SPECIAL REPORT: Prairie fleet takes a step back to move forward

WINNIPEG — A number of negative economic pressures backed Winnipeg Motor Express into a corner, but the carrier says it’s confident it will come back out on top after a bit of restructuring.

The fleet filed for creditor protection in mid-May after the high price of diesel, over-capacity and a slumping U.S. dollar began to squeeze its profits.

By filing under the Companies’ Creditors Arrangement Act, WME was able to begin a restructuring and refinancing plan to allow it to carry on as usual.

“The environment trucking companies have been forced to operate in during the last two years has been severe,” said President Brian Page in an interview. “The company is continuing as is, just on a smaller scale.”

In fact, the Winnipeg-based fleet is about half the size as it was when it filed the court order a couple of months ago.

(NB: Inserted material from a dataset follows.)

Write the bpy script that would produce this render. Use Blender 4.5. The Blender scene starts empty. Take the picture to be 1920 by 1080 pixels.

The carrier was formed in 1989 and primarily provided east-west domestic service moving full loads of consolidated shipments for distribution in western Canada. Opportunity arose for routes into and out of the U.S., and like so many other cross-border carriers, the fleet grew on the strength of the U.S. economy.

Restructuring of WME could involve the sale of the company

By 2004, about 70 percent of the miles were being run south of the border, which also made up about 70 percent of the annual revenue — estimated to be between $40 – $45 million.

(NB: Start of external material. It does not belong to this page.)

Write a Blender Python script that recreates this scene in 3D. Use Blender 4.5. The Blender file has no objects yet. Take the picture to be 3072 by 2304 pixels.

In 2006, a management-led buyout of the carrier provided new ownership for the 243-truck and 420-trailer fleet. The debt taken on by the new owners, compounded by negative market activity eventually led to the filing for creditor protection.

“By filing for creditor protection, your seeking a stay from actions sought from creditors against the company in order to reorganize the finances,” explained Page. “The other thing it does, which is a benefit, is it brings in a court-appointed monitor to referee the situation and it really allows you to focus on restructuring.”

Through the restructuring – monitored by Rob McMahon, vice-president of Ernst & Young Winnipeg – the carrier has reduced its fleet size and restructured their service offerings. At the time of the initial court order, the fleet was made up of 155 company drivers and 80 owner-operators. That’s now down by 26 owner-operators and 30 company drivers as the company slashed its customer base.

That said, it managed to keep all but two of its top 25 customers. More importantly, the fleet is able to keep up with the bills coming in and has prepared cash flow until Aug. 1, with the initial creditor protection court order extended until July 31.

“The folks doing business with us are still getting paid, our owner-operators continue to get paid and our drivers continue to get paid,” noted Page.

Moving forward, part of the restructuring process could involve a sale of the company and there are five serious buyers, according to Ernst & Young. But for a deal to be done, Page said it would have to maximize stakeholder value for the investors, creditors, employees and customers.

One thing is for sure, says Page, "We’re not filing for bankruptcy and we’re not even contemplating it."